Dec. output in factories put at 85.4%

January 18, 1995|By New York Times News Service

WASHINGTON -- U.S. industry ran at its fastest pace in 15 years last month as an unexpectedly strong burst of year-end activity pushed capacity utilization to 85.4 percent, the Federal Reserve reported yesterday.

With output of the nation's factories, mines and utilities rising 1 percent, the biggest gain in two years, many analysts said the industrial sector now had such potential for reigniting inflation that the central bank could not avoid further increases in short-term interest rates.

Additional monetary tightening has been widely assumed since the preceding rate increase Nov. 15, but some analysts had come to think that Mexico's economic crisis and then a report on Friday of flat retail sales for the final two months of the year might cause the Fed to stay its hand.

Higher U.S. interest rates could make the already battered peso even less attractive relative to the dollar.

Paul W. Boltz, a former Fed staff economist who is now a vice president at T. Rowe Price Associates, called yesterday's figures "a matter of serious concern" and said it would be "worrisome" if the Fed did not act.

"The economy has a big head of steam up," Mr. Boltz said. "At least the production side of the economy was booming" as 1994 ended.

The Fed's Open Market Committee, its policy-making arm, is scheduled to meet for two days beginning Jan. 31.
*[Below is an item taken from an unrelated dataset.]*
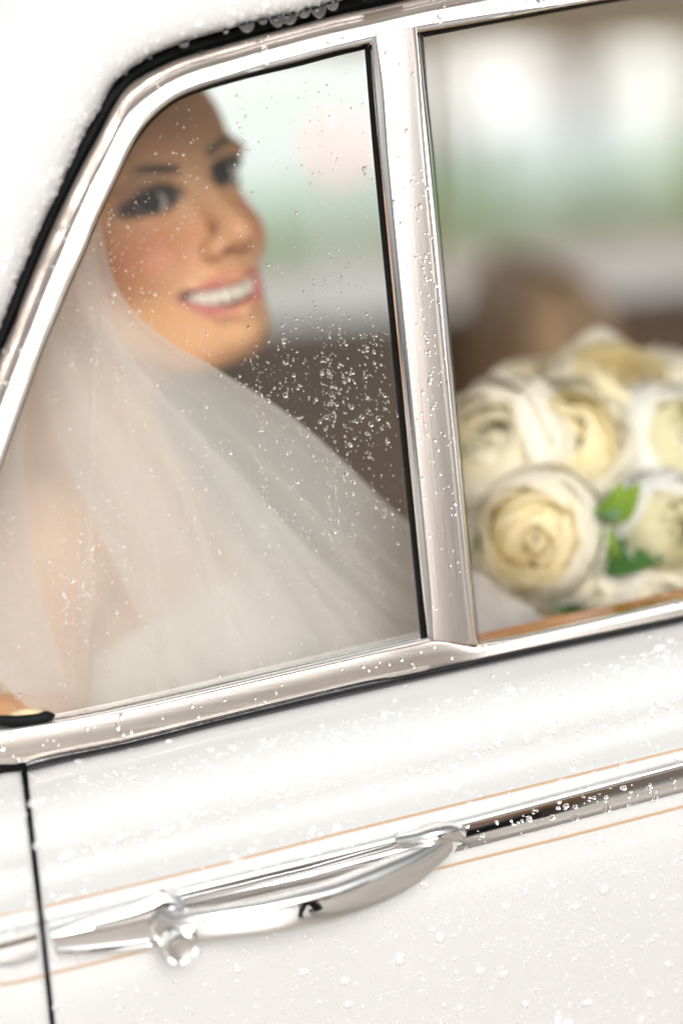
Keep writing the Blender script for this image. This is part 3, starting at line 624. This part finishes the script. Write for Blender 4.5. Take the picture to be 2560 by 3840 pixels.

"The Fed will be increasingly concerned about the high levels of capacity utilization in the manufacturing sector and the low rate of unemployment in the labor market," Marilyn Schaja, an economist at Donaldson, Lufkin & Jenrette, said in a report to clients yesterday.

For manufacturing alone, output rose 1 percent last month to lift the 1994 gain to 6.7 percent, the Fed's report showed. Mining surged 1.2 percent after two straight declines, while the nation's utilities continued to reflect exceptionally warm weather as production fell eight-tenths of 1 percent.

Industrial production expanded at an annual pace of 5.4 percent in the October-December quarter, up from a pace of 4.9 percent in the July-September quarter.

The Fed has raised short-term rates six times since last February. It is known to pay particular attention to the utilization rate, which it calculates itself and which has now surpassed the 85 percent threshold that is often associated with accelerating price pressures.

Some analysts, while not necessarily contending that a rate rise can be avoided, expressed reservations about the figures, particularly the operating rate.

"I have deep skepticism about the validity of them as predictors of inflation," said David H. Resler, chief economist at Nomura Securities International in New York.

He noted that the three most recent occasions in which utilization reached about 85 percent -- in 1980, in the late 1980s and now -- have been times of widely varied inflation: about 12.5 percent, 4.5 percent and 2.5 percent, respectively.

The 85.4 percent operating rate last month, which was the highest since October 1979, compared with 84.7 in November and 84.3 in October. The utilization rate for primary-processing industries jumped seven-tenths of a point, to 90 percent.

Jerry Jasinowski, president of the National Association of Manufacturers, said the "most significant" aspect of the rise in output last month was the fact that it was broadly based to include both business equipment -- up nearly 10 percent for the year -- and automobiles and other consumer goods.